A Aula Magna pretendeu também gerar um clima motivacional e de responsabilidade no ambiente académico. O ministro e antigo Professor de Macroeconomia da Faculdade de Economia da Universidade Agostinho Neto defendeu a continuidade da aposta urgente e permanente na valorização do capital humano, na perspectiva do conhecimento, da inovação e do empreendedorismo.
O novo modelo económico para Angola precisa de ser repensado na óptica da receita e da despesa. Archer Mangueira defendeu a necessidade da adopção de algumas reformas estruturais no médio longoprazo, como a eliminação da taxa de câmbio fixa.

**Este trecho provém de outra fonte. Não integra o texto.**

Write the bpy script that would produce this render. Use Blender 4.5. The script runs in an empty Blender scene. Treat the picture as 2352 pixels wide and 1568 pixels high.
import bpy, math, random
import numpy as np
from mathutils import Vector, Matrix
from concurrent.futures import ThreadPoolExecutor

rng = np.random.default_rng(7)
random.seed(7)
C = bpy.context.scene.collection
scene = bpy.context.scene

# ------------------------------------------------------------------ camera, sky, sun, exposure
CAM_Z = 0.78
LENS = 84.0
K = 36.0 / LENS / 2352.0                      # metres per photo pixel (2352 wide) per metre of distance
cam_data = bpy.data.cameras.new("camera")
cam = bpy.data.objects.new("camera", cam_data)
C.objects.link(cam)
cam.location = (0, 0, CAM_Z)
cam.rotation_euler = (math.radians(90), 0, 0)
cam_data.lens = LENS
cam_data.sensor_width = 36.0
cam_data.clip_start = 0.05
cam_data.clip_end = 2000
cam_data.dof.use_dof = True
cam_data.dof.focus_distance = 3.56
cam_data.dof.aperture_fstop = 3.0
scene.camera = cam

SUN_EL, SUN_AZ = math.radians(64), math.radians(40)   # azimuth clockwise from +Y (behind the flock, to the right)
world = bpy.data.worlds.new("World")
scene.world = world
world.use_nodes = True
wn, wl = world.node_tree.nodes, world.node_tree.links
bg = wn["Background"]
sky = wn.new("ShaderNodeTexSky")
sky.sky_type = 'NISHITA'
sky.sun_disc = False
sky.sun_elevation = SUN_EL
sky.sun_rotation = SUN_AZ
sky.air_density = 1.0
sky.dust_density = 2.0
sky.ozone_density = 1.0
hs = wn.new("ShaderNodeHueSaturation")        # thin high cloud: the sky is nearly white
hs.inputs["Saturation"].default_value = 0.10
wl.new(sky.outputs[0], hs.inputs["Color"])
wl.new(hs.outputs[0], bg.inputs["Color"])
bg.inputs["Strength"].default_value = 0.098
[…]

A economia angolana precisa efectivamente de um corte, um choque, uma reforma estrutural, juntando medidas de política monetária e de política fiscal. Existe, confirmou, a pressão de organismos internacionais no sentido da desvalorização da moeda. Estes sugerem a alteração da taxa de juros para compensar este aumento, mas em presença de uma política monetária, já de per si restritiva, esta teria uma consequência mais gravosa para as empresas e sobre os projectos de diversificação da economia.
Sobre esta matéria, o professor Fausto Simões asseverou: Nós não queremos uma inflação alta, mas também não pretendemos que o investimento seja travado. A incógnita das variáveis e as opções das medidas de política permitem-nos visualizar uma aposta no controlo da inflação no curto prazo e numa depreciação no médio longo prazo.
Bretton Woods defende este choque há alguns anos, o que passa também pela coragem política de eliminação de mais subsídios, especialmente nas tarifas da água e da energia. Sente-se isso na expressão que vem da Mutamba: Não há Orçamento que aguente!